NDP Leader Jagmeet Singh has written to the Leaders' Debates Commissioner asking him to reconsider his decision to allow Maxime Bernier to participate in the federal election debates. 

"I am troubled by your decision to allow the leader of the People's Party of Canada in the debates. It is wrong that Mr. Bernier be given a platform to promote an ideology of hate that spreads prejudice and disinformation," Singh said in his letter. 

"Mr. Bernier has courted racists to run for his party. He frequently promotes damaging conspiracy theories on his social media pages. And he has been photographed with far-right hate groups with neo-Nazi ties."

Singh said that Bernier's Twitter attack last month on a 16-year-old Swedish climate activist was also out of line. 

On September 2, Bernier posted a series of tweets in which he said Greta Thunberg is "clearly mentally unstable. Not only autistic, but obsessive-compulsive, eating disorder, depression and lethargy and she lives in a constant state of fear."

Singh also said that he disagreed with the commission that Bernier had met the benchmarks required for debate participation.

The commission considers three criteria when deciding which parties should be invited to the debates: whether a party is represented in the House of Commons by an MP who was elected as a member of that party; whether a party is planning to run candidates in at least 90 per cent of ridings; and whether a party has a "legitimate chance" of electing more than one MP.

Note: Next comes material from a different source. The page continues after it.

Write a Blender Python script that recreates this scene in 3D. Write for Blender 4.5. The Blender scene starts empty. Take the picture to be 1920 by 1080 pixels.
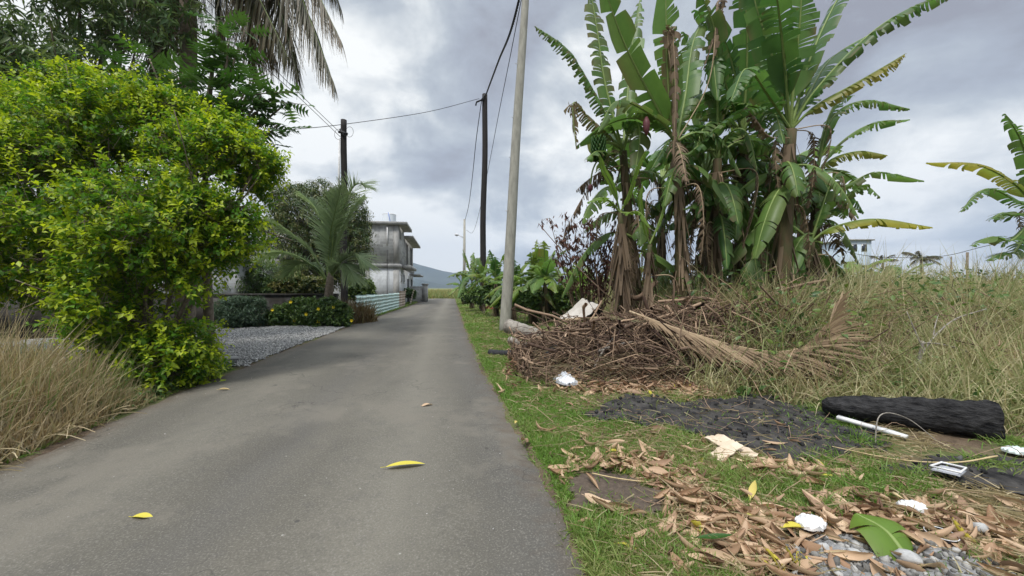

While Bernier's party has yet to elect a MP under the PPC banner, the commission ruled that it did meet the other two criteria. The decision cited polling data suggesting it was possible that the party might elect more than one member.

The Leaders' Debates Commission was set up by the Liberal government after former prime minister Stephen Harper refused to participate in the English-language debate run by the consortium of TV networks during the 2015 election. 

'I look forward to holding him to account': Trudeau

"Stephen Harper and the Conservatives gamed the system to cherry-pick which debates they wanted to do, and what that meant was, there was no national network debate in English that Canadians could watch," Liberal Leader Justin Trudeau said today in St. John's, N.L.  

"We made a commitment in that election that we wouldn't let that happen again. That we would create an independent debate commissioner who would organise national debates, official national debates, and make determinations about the format, about who is included in an independent and responsible way," he added. 

Trudeau critical of Bernier joining debates

2 years ago
Liberal Leader Justin Trudeau says he's looking forward to holding People's Party of Canada Leader Maxime Bernier "to account publicly for his intolerant views" in two official debates next month during a news conference in St. John's Tuesday. 1:05

Former governor general David Johnston was appointed commissioner and tasked with establishing a debate in French and another in English. Trudeau has agreed to attend both debates, but did not attend the Maclean's/Citytv debate earlier this month and has not committed to the Munk debate on foreign policy. 

Trudeau, however, said he was looking forward to debating the PPC leader. "As for Mr Bernier, I look forward to holding him to account publicly for his intolerant views and I certainly hope all other leaders will do the same."

'I'll be there ready to debate Justin Trudeau': Scheer

Green  Party Leader Elizabeth May said the move to include Bernier in the televised English and French debates next month was a "fair decision."

"You couldn't find two party leaders more diametrically opposed than Max Bernier and me. But he has a right to be in the debates," said May at a campaign stop at the University of Waterloo.

"It's a fair decision ... And I respect it."

Once the news of Bernier's inclusion in the debates was made public, the Conservative Party of Canada was quick to object to the decision.

"It's no big surprise that Justin Trudeau's hand-picked debate panel used a Liberal-friendly pollster who attacks Andrew Scheer to ultimately justify Mr. Bernier's attendance at the debate," said Daniel Schow, press secretary to the Conservative leader — apparently referring to Frank Graves of Ekos.

Today Scheer brushed aside questions about Bernier's appearance, saying only that he is focused on debating Trudeau. 

"I hope he attends the next one for the Munk debates on foreign policy. He's already missed the first one but I'll be there ready to debate Justin Trudeau and show Canadians why he has lost the moral authority to govern and how a new Conservative government will make life more affordable," Scheer said Today in Winnipeg.

Bloc Québécois Leader Yves-François Blanchet questioned Bernier's inclusion in the debates. 

"I do believe that there might be some democratic principles involved here allowing Mr. Bernier to be part of the debates," Blanchet said Tuesday in Longueuil, Que. "However, there are many parties in Canada which have never got anybody elected, which are not invited. So how come Mr. Bernier is there and others are not there?.

"That's kind of uncertain as a decision. But I am not the one to make the rules."